In June 2007, the Afrikaner enclave was visited by the Coloured community of Eersterust, outside Pretoria. The groups met to discuss community development and discussed methods of self-governance. According to visitors the reception was good, and they had "definitely learned from the experience" and experienced no racial tension. The community of Orania gave a donation to the community of Eersterust in support of their nursery school. In 2009, an African National Congress Youth League delegation visited the town. The leader Julius Malema praised the co-operation between residents: "they co-operate instead of working against each other". As of 2011[3], Orania is home to about 900 inhabitants, with around 10,000 registered supporters. Orania has three
residential areas Kleingeluk ("small happiness"), Grootdorp ("big town") and Orania Wes ("Orania West"). In Orania people from all levels of society perform their own manual labour.

On 14 September 2010 President Jacob Zuma visited Orania. He met with Orania founder Professor Carel Boshoff and his son, Orania mayor Carel Boshoff IV and other community leaders. After the meeting Zuma visited housing projects and several agricultural sites in Orania.

Orania and the Xhosa community of Mnyameni signed a cooperation agreement on 11 December 2012. The objective of the agreement is to assist in the development of own institutions and the transfer of knowledge between the communities in order to reduce their dependency on government initiatives for development.

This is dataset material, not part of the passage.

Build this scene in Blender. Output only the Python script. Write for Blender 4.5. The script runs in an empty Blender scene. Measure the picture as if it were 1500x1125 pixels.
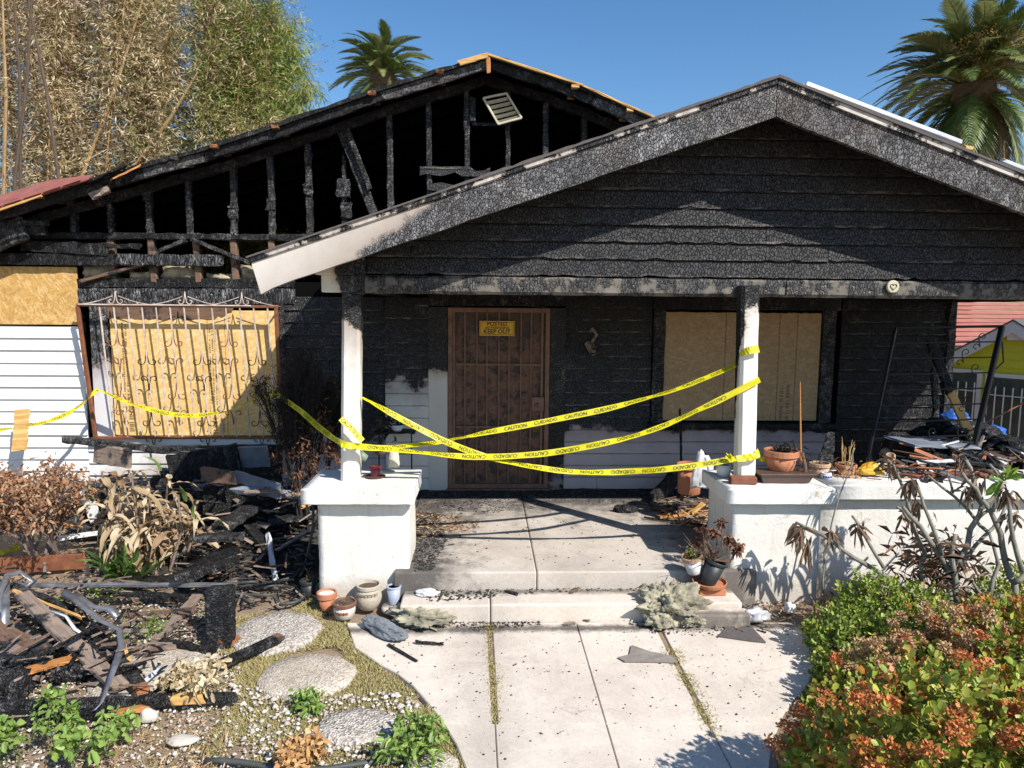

On Thursday 5 June 1998, Mr. Valli Moosa (then Minister of Constitutional Development in the ANC government) stated in a parliamentary budget debate that, "The ideal of some Afrikaners to develop the North Western Cape as a home for the Afrikaner culture and language within the framework of the Constitution and the Charter of Human Rights is viewed by the government as a legitimate ideal." On 4 July 2007 the town of Orania and the Northern Cape government agreed that the question of Orania's self-government should be discussed at all government levels. In the recent South African general election, 2009, the community decisively voted for the Freedom Front Plus party. Debate surrounding a volkstaat returned to the mainstream media following the murder of AWB leader Eugene Terre'Blanche in April 2010. Boshoff claimed a symbolism of the murder for farm murders that he described as "nothing other than a state of war". Yet, he rejected an invitation to Terre'Blanche's funeral, "I'm not enamoured of him. He chose a path of confrontation, of conflict. We wanted another way." Political parties are not allowed in Orania's local elections.